Прогрессивность стригольнического движения состояла, во-первых, в активной борьбе против феодальной церкви, ее продажности, лицемерия и ханжества, а во-вторых — в провозглашении гуманистических идей. Стригольники вели борьбу с церковниками во имя личности и человеческого достоинства.
* * *1 Памятники литературы Древней Руси. XIII век. М., 1981, с. 74.
2 Цит. по: Татищев В. Н. История российская в семи томах. Т. V. М. — Л., 1965, с. 72.
3 См.: Маркс К., Энгельс Ф. Соч., т. 7, с. 361.
Глава 4. Свободомыслие и атеизм в эпоху Возрождения
Возрождение было эпохой революционного штурма феодализма, временем острой борьбы за смену устаревшей социально-экономической формации новой, капиталистической, для того периода более прогрессивной. «Капитализм есть зло по отношению к социализму. Капитализм есть благо по отношению к средневековью, по отношению к мелкому производству…»1 — писал В. И. Ленин. Отрыв от средневековья, подрыв его рутинных мелкотоварных форм, создание раннекапиталистических мануфактур, развитие общеевропейской, а после открытия Нового Света и мировой торговли и мореходства привели и к новому мироощущению. «Это была величайшая из революций, какие до тех пор пережила Земля»2,— писал Ф. Энгельс.
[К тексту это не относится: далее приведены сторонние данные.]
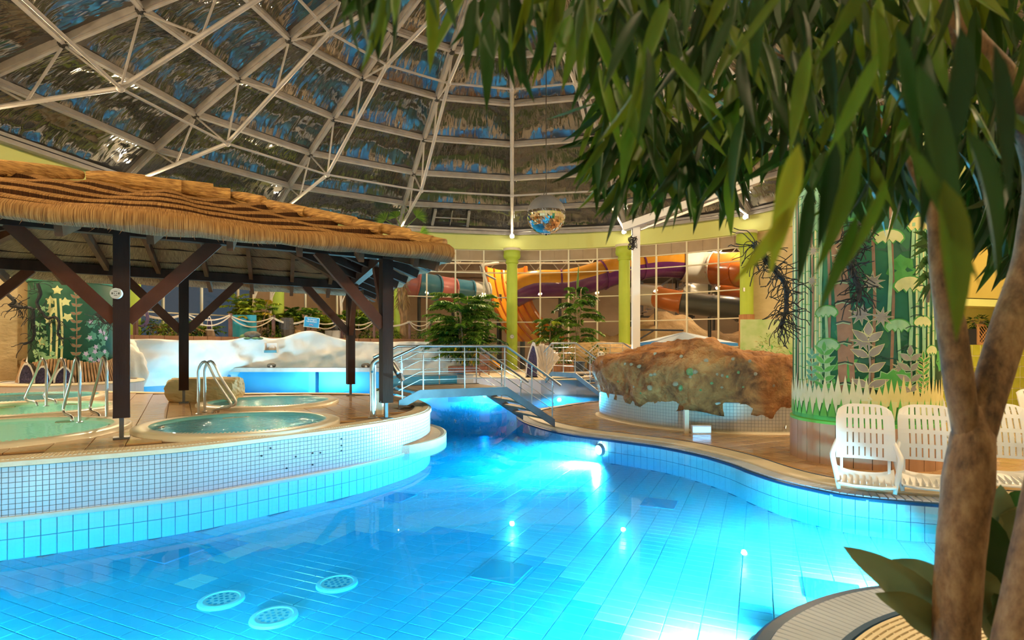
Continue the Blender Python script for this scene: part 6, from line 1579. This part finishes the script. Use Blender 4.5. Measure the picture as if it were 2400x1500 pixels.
def blade(b, p, d, L, w, mi=0, droop=.2, up=Vector((0, 0, 1))):
    d = d.normalized(); sd = d.cross(up)
    if sd.length < 1e-3: sd = Vector((1, 0, 0))
    sd.normalize(); q = p+d*L*.45; e = p+d*L+Vector((0, 0, -droop*L))
    b.add([p, q+sd*w/2, e, q-sd*w/2], [(0, 1, 2), (0, 2, 3)], mi)
def frond(b, p, d, L, n, lw, ll, mi=0, bend=.5, mult=1):
    """fishtail frond: arching stem with paired ragged leaflets"""
    pts = []; d = d.normalized()
    for i in range(9):
        t = i/8; pts.append(p+d*L*t+Vector((0, 0, -bend*L*t*t)))
    b.tube(pts, [.012*(1-.7*i/8) for i in range(9)], 4, cap=False, mi=mi)
    for i in range(n):
        t = .18+.82*i/(n-1); k = min(7, int(t*8)); q = pts[k]+(pts[k+1]-pts[k])*(t*8-k); ax = (pts[min(8, k+1)]-pts[k]).normalized(); sd = ax.cross(Vector((0, 0, 1))).normalized()
        for s in (-1, 1):
            for m_ in range(mult):
                dd = (sd*s+ax*random.uniform(.3, .9)+Vector((0, 0, random.uniform(-.35, .25)))).normalized(); blade(b, q, dd, ll*random.uniform(.7, 1.15)*(1-.35*abs(t-.5)), lw, mi, .3)
def palm(name, label, cat, base, stems, H, nf, FL, mats, seed, lw=.05, ll=.22, n=12, bend=.45, mult=1, up=.5, grp=None, z0=.25):
    random.seed(seed); t = thing(name, label, cat, base, 0, grp)
    for s in range(stems):
        a = random.uniform(0, 2*PI); off = Vector((math.cos(a), math.sin(a), 0))*.10*stems**.5; top = off*2.2+Vector((random.uniform(-.1, .1), random.uniform(-.1, .1), H*random.uniform(.7, 1.0)))
        b = MB(); b.tube([off, (off+top)/2+Vector((random.uniform(-.05, .05), 0, 0)), top], [.035, .03, .02], 7); b.build('stem', M['bark'], t)
        fb = MB()
        for i in range(nf):
            k = random.uniform(z0, 1.0)**.8; p = off+(top-off)*k; az = random.uniform(0, 2*PI); frond(fb, p, Vector((math.cos(az), math.sin(az)*.8, random.uniform(up*.4, up*1.6))), FL*random.uniform(.7, 1.1)*(1-.25*k), n, lw, ll, random.choice(range(len(mats))) if random.random() < .35 else 0, bend, mult)
        o = fb.build('fronds', mats, t); o['kind'] = 'stuff'
    return t
def bush(name, label, base, rx, rz, n, size, mats, seed, cat='bush', grp=None, stems=5, w=.45):
    random.seed(seed); t = thing(name, label, cat, base, 0, grp)
    b = MB()
    for i in range(stems):
        a = random.uniform(0, 2*PI); b.tube([(0, 0, 0), (rx*.3*math.cos(a), rx*.3*math.sin(a), rz*.6), (rx*.6*math.cos(a), rx*.6*math.sin(a), rz*1.2)], [.02, .015, .008], 5)
    b.build('stems', M['bark'], t); b = MB()
    for i in range(n):
        d = Vector((random.gauss(0, 1), random.gauss(0, 1), random.gauss(0, 1))).normalized()*random.uniform(.35, 1.0)**.5
        p = Vector((d.x*rx, d.y*rx*.7, rz+d.z*rz*.98)); dd = (d+Vector((random.uniform(-.6, .6), random.uniform(-.6, .6), random.uniform(-.6, .3)))).normalized(); L = size*random.uniform(.6, 1.2)
        blade(b, p, dd, L, L*w, random.choice(range(len(mats))) if random.random() < .5 else 0, .25)
    o = b.build('foliage', mats, t); o['kind'] = 'stuff'; return t
LM = M
g = at(1098, 880, 24.85)
palm('fishtail_palm', 'big dark fishtail palm bush in the brick planter with yellowing lower leaves', 'palm', (g.x, g.y, .95), 8, 3.3, 13, 1.9, [M['lf_mid'], M['lf_dark'], M['lf_mid']], 21, .11, .34, 15, .38, 2, .5, None, .05)
bush('yellow_flowers', 'low yellow-leaved shrub at the foot of the central fishtail palm', (g.x+.1, g.y-.35, .92), 1.25, .62, 700, .17, [M['lf_dark'], M['lf_yellow'], M['lf_mid']], 22)
g = at(1284, 870, 25.4); palm('fishtail_palm', 'slender fishtail palm right of the central column', 'palm', (g.x, g.y, .5), 3, 3.2, 11, 1.45, [M['lf_mid'], M['lf_lime']], 23, .09, .28, 12, .5, 2, .7)
g = at(1360, 860, 24.9); palm('fishtail_palm', 'tall fishtail palm with a spear leaf before the purple slide', 'palm', (g.x, g.y, .5), 3, 3.7, 12, 1.5, [M['lf_mid'], M['lf_dark']], 24, .10, .30, 12, .55, 2, .75)
g = at(1353, 705, 24.9); t = thing('spear_leaf', 'single upright unopened palm leaf rising before the purple slide', 'palm leaf', (g.x, g.y, 3.9)); b = MB(); b.tube([(0, 0, 0), (.02, 0, .7), (.06, 0, 1.35)], [.045, .055, .012], 6); b.build('spear', M['lf_mid'], t)
g = at(1330, 880, 22.9); bush('planter_shrub', 'dark shrub in the left wooden planter behind the small bridge', (g.x-.15, 22.85, .85), .55, .5, 260, .16, [M['lf_dark'], M['lf_mid']], 25)
g = at(1400, 880, 22.9); bush('planter_shrub', 'dark shrub in the right wooden planter behind the small bridge', (g.x, 22.85, .85), .5, .42, 220, .16, [M['lf_dark'], M['lf_mid']], 26)
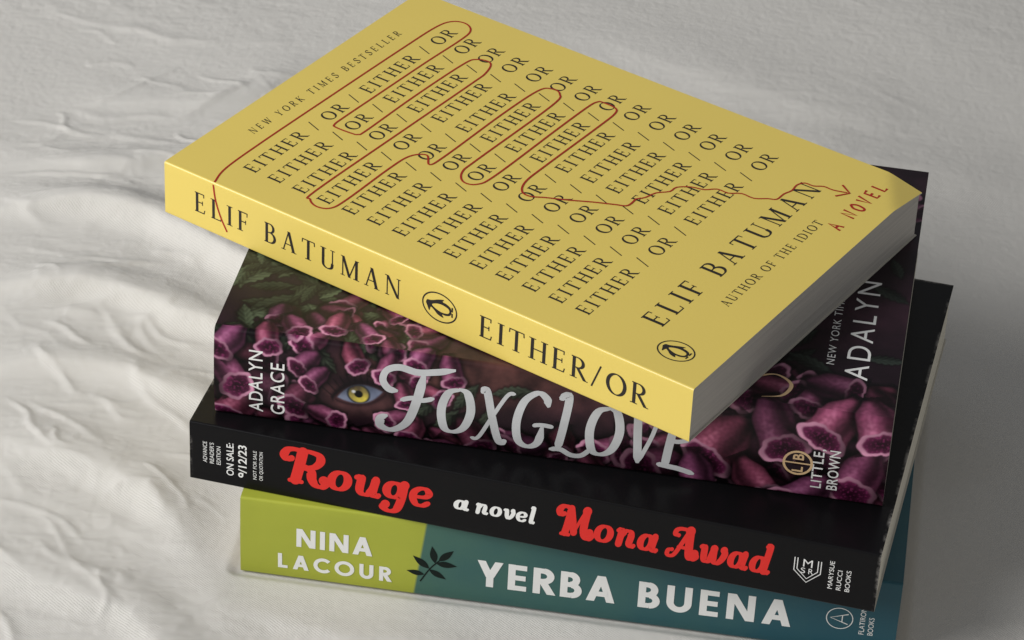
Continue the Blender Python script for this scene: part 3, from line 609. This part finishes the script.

Возрождение Ф. Энгельс рассматривал как общеевропейский, а не только итальянский процесс, поэтому содержание этой «величайшей из революций» можно понять, только учитывая этот широкий фон. В своих заметках «Из области истории» он пишет о Возрождении как о грандиозной эпохе, когда горожане подорвали мощь феодализма, на арену классовой борьбы выступило крестьянство, а за ним и предшественники пролетариата3. Действительно, в XVI веке — веке позднего Возрождения — произошла первая буржуазная революция в Европе— Великая крестьянская война в Германии, а за ней и вторая буржуазная революция — в Нидерландах, завершившаяся победой нового строя.